• INFORMATION PROVIDED:
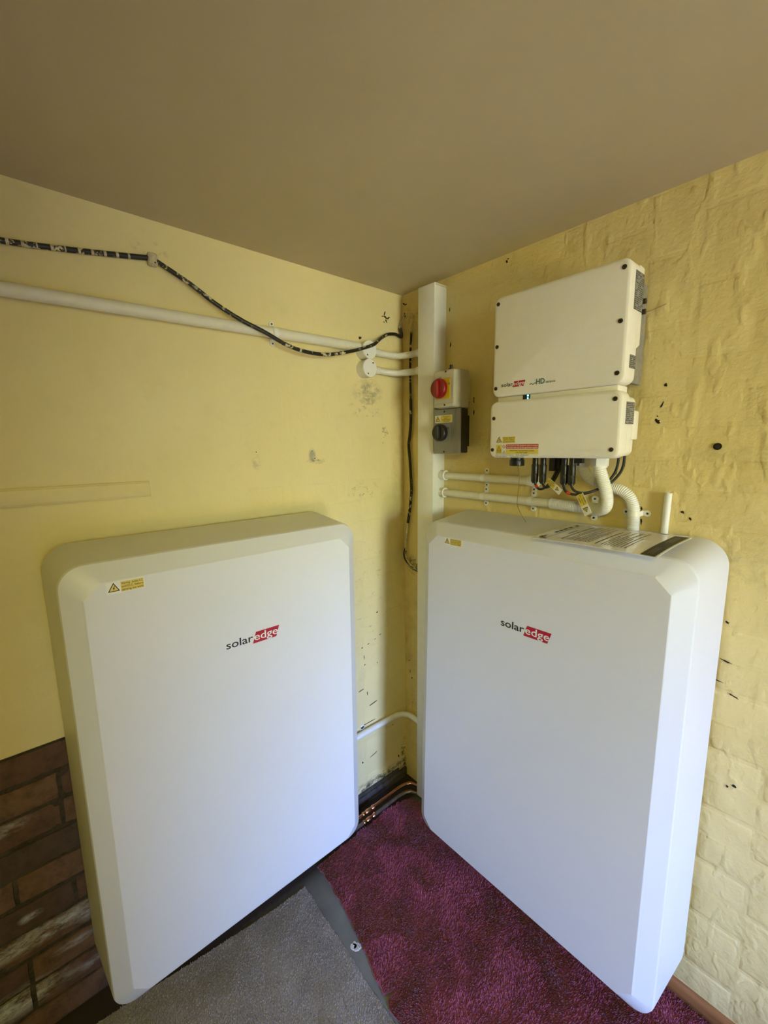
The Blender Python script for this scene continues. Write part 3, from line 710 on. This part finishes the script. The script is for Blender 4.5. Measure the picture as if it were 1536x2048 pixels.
# ================================================================== conduits on the right wall
def saddle(t, u, z, r, d, vertical=True, wd=.016, parent=None):
    """strap over a pipe with two screwed ears; vertical = ears above and below"""
    n = 12; arc = [(math.cos(math.pi * k / n) * (r + .0012), d + math.sin(math.pi * k / n) * (r + .0012)) for k in range(n + 1)]
    e = r + .011
    outer = [(e, .001), (e, .004), (r + .0012, .004)] + arc[1:-1] + [(-r - .0012, .004), (-e, .004), (-e, .001)]
    mk = (lambda a, b, s: (u + s, b, z + a)) if vertical else (lambda a, b, s: (u + a, b, z + s))
    g = G(); nn = len(outer); inner = [(a * .96, max(.0005, b - .0012)) for a, b in outer]
    for s in (-1, 1): pass
    vs = []
    for s in (-wd / 2, wd / 2): vs += [mk(a, b, s) for a, b in outer] + [mk(a, b, s) for a, b in inner]
    fs = []
    for k in range(nn - 1):
        fs += [(k, k + 1, 2 * nn + k + 1, 2 * nn + k), (nn + k, 3 * nn + k, 3 * nn + k + 1, nn + k + 1), (k, nn + k, nn + k + 1, k + 1), (2 * nn + k, 2 * nn + k + 1, 3 * nn + k + 1, 3 * nn + k)]
    fs += [(0, 2 * nn, 3 * nn, nn), (nn - 1, 2 * nn - 1, 4 * nn - 1, 3 * nn - 1)]
    g.add(vs, fs)
    for s in (-1, 1):
        c = mk(s * (e + .001), .0005, 0); g.cyl(c, (c[0], .0052, c[2]), .0088, 14)
    a = part(t, 'saddle_clip', g, 'white_plastic', parent, smooth=40)
    for s in (-1, 1):
        c = mk(s * (e + .001), .004, 0); part(t, 'screw', G().cyl(c, (c[0], .0064, c[2]), .0030, 8), 'dark_steel', a)
    return a
ca = thing('wall_conduit', 'upper of two white conduits leaving the trunking toward the solar plugs', 'conduit', (.24, 0, 1.456), 'R', 'white conduits on the right wall')
part(ca, 'pipe', G().cyl((.236, .021, 1.460), (.628, .021, 1.456), .0135, 18), 'ivory_plastic')
part(ca, 'end_bush', G().cyl((.2335, .021, 1.460), (.254, .021, 1.460), .0165, 18).cyl((.254, .021, 1.460), (.258, .021, 1.460), .0195, 18), 'white_plastic')
part(ca, 'coupling', G().cyl((.598, .021, 1.4565), (.640, .021, 1.4563), .0165, 18), 'ivory_plastic')
saddle(ca, .433, 1.458, .0135, .021); saddle(ca, .617, 1.4565, .0165, .021)
cb = thing('wall_conduit', 'lower white conduit from the trunking bending up into the inverter as flexible hose', 'conduit', (.24, 0, 1.39), 'R', 'white conduits on the right wall')
part(cb, 'pipe', G().cyl((.232, .021, 1.393), (.690, .021, 1.3895), .0135, 18), 'ivory_plastic')
part(cb, 'end_bush', G().cyl((.228, .021, 1.393), (.250, .021, 1.393), .0165, 18).cyl((.250, .021, 1.393), (.254, .021, 1.393), .0195, 18), 'white_plastic')
pts, rr = corrugated(spline([(.685, .021, 1.3895), (.74, .021, 1.3875), (.80, .022, 1.3840), (.836, .032, 1.3855), (.858, .050, 1.400), (.8635, .063, 1.430), (.856, .072, 1.470), (.848, .078, 1.500), (.846, .078, 1.515)], 12), .0160)
part(cb, 'flexible_hose', G().tube(pts, rr, 16), 'white_plastic', smooth=60)
saddle(cb, .432, 1.3915, .0135, .021); saddle(cb, .616, 1.390, .0135, .021); saddle(cb, .810, 1.3845, .0160, .022)
cc = thing('flexible_conduit', 'ribbed white hose curving down from the inverter to a strap behind the battery', 'conduit', (.925, 0, 1.30), 'R')
pts, rr = corrugated(spline([(.790, .060, 1.528), (.792, .056, 1.505), (.803, .046, 1.481), (.828, .034, 1.462), (.860, .029, 1.452), (.888, .027, 1.444), (.908, .026, 1.428), (.919, .026, 1.404), (.9225, .026, 1.372), (.923, .026, 1.338)], 12), .0145)
part(cc, 'flexible_hose', G().tube(pts, rr, 16), 'white_plastic', smooth=60)
saddle(cc, .922, 1.384, .0145, .026, vertical=False, wd=.014)
t = thing('waste_pipe', 'short open white pipe standing up behind the right battery', 'pipe', (.992, 0, 1.30), 'R')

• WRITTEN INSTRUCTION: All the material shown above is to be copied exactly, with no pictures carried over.

• RESULT FOR THIS EXERCISE:
The Blender Python script for this scene continues. Write part 3, from line 710 on. This part finishes the script. The script is for Blender 4.5. Measure the picture as if it were 1536x2048 pixels.
# ================================================================== conduits on the right wall
def saddle(t, u, z, r, d, vertical=True, wd=.016, parent=None):
    """strap over a pipe with two screwed ears; vertical = ears above and below"""
    n = 12; arc = [(math.cos(math.pi * k / n) * (r + .0012), d + math.sin(math.pi * k / n) * (r + .0012)) for k in range(n + 1)]
    e = r + .011
    outer = [(e, .001), (e, .004), (r + .0012, .004)] + arc[1:-1] + [(-r - .0012, .004), (-e, .004), (-e, .001)]
    mk = (lambda a, b, s: (u + s, b, z + a)) if vertical else (lambda a, b, s: (u + a, b, z + s))
    g = G(); nn = len(outer); inner = [(a * .96, max(.0005, b - .0012)) for a, b in outer]
    for s in (-1, 1): pass
    vs = []
    for s in (-wd / 2, wd / 2): vs += [mk(a, b, s) for a, b in outer] + [mk(a, b, s) for a, b in inner]
    fs = []
    for k in range(nn - 1):
        fs += [(k, k + 1, 2 * nn + k + 1, 2 * nn + k), (nn + k, 3 * nn + k, 3 * nn + k + 1, nn + k + 1), (k, nn + k, nn + k + 1, k + 1), (2 * nn + k, 2 * nn + k + 1, 3 * nn + k + 1, 3 * nn + k)]
    fs += [(0, 2 * nn, 3 * nn, nn), (nn - 1, 2 * nn - 1, 4 * nn - 1, 3 * nn - 1)]
    g.add(vs, fs)
    for s in (-1, 1):
        c = mk(s * (e + .001), .0005, 0); g.cyl(c, (c[0], .0052, c[2]), .0088, 14)
    a = part(t, 'saddle_clip', g, 'white_plastic', parent, smooth=40)
    for s in (-1, 1):
        c = mk(s * (e + .001), .004, 0); part(t, 'screw', G().cyl(c, (c[0], .0064, c[2]), .0030, 8), 'dark_steel', a)
    return a
ca = thing('wall_conduit', 'upper of two white conduits leaving the trunking toward the solar plugs', 'conduit', (.24, 0, 1.456), 'R', 'white conduits on the right wall')
part(ca, 'pipe', G().cyl((.236, .021, 1.460), (.628, .021, 1.456), .0135, 18), 'ivory_plastic')
part(ca, 'end_bush', G().cyl((.2335, .021, 1.460), (.254, .021, 1.460), .0165, 18).cyl((.254, .021, 1.460), (.258, .021, 1.460), .0195, 18), 'white_plastic')
part(ca, 'coupling', G().cyl((.598, .021, 1.4565), (.640, .021, 1.4563), .0165, 18), 'ivory_plastic')
saddle(ca, .433, 1.458, .0135, .021); saddle(ca, .617, 1.4565, .0165, .021)
cb = thing('wall_conduit', 'lower white conduit from the trunking bending up into the inverter as flexible hose', 'conduit', (.24, 0, 1.39), 'R', 'white conduits on the right wall')
part(cb, 'pipe', G().cyl((.232, .021, 1.393), (.690, .021, 1.3895), .0135, 18), 'ivory_plastic')
part(cb, 'end_bush', G().cyl((.228, .021, 1.393), (.250, .021, 1.393), .0165, 18).cyl((.250, .021, 1.393), (.254, .021, 1.393), .0195, 18), 'white_plastic')
pts, rr = corrugated(spline([(.685, .021, 1.3895), (.74, .021, 1.3875), (.80, .022, 1.3840), (.836, .032, 1.3855), (.858, .050, 1.400), (.8635, .063, 1.430), (.856, .072, 1.470), (.848, .078, 1.500), (.846, .078, 1.515)], 12), .0160)
part(cb, 'flexible_hose', G().tube(pts, rr, 16), 'white_plastic', smooth=60)
saddle(cb, .432, 1.3915, .0135, .021); saddle(cb, .616, 1.390, .0135, .021); saddle(cb, .810, 1.3845, .0160, .022)
cc = thing('flexible_conduit', 'ribbed white hose curving down from the inverter to a strap behind the battery', 'conduit', (.925, 0, 1.30), 'R')
pts, rr = corrugated(spline([(.790, .060, 1.528), (.792, .056, 1.505), (.803, .046, 1.481), (.828, .034, 1.462), (.860, .029, 1.452), (.888, .027, 1.444), (.908, .026, 1.428), (.919, .026, 1.404), (.9225, .026, 1.372), (.923, .026, 1.338)], 12), .0145)
part(cc, 'flexible_hose', G().tube(pts, rr, 16), 'white_plastic', smooth=60)
saddle(cc, .922, 1.384, .0145, .026, vertical=False, wd=.014)
t = thing('waste_pipe', 'short open white pipe standing up behind the right battery', 'pipe', (.992, 0, 1.30), 'R')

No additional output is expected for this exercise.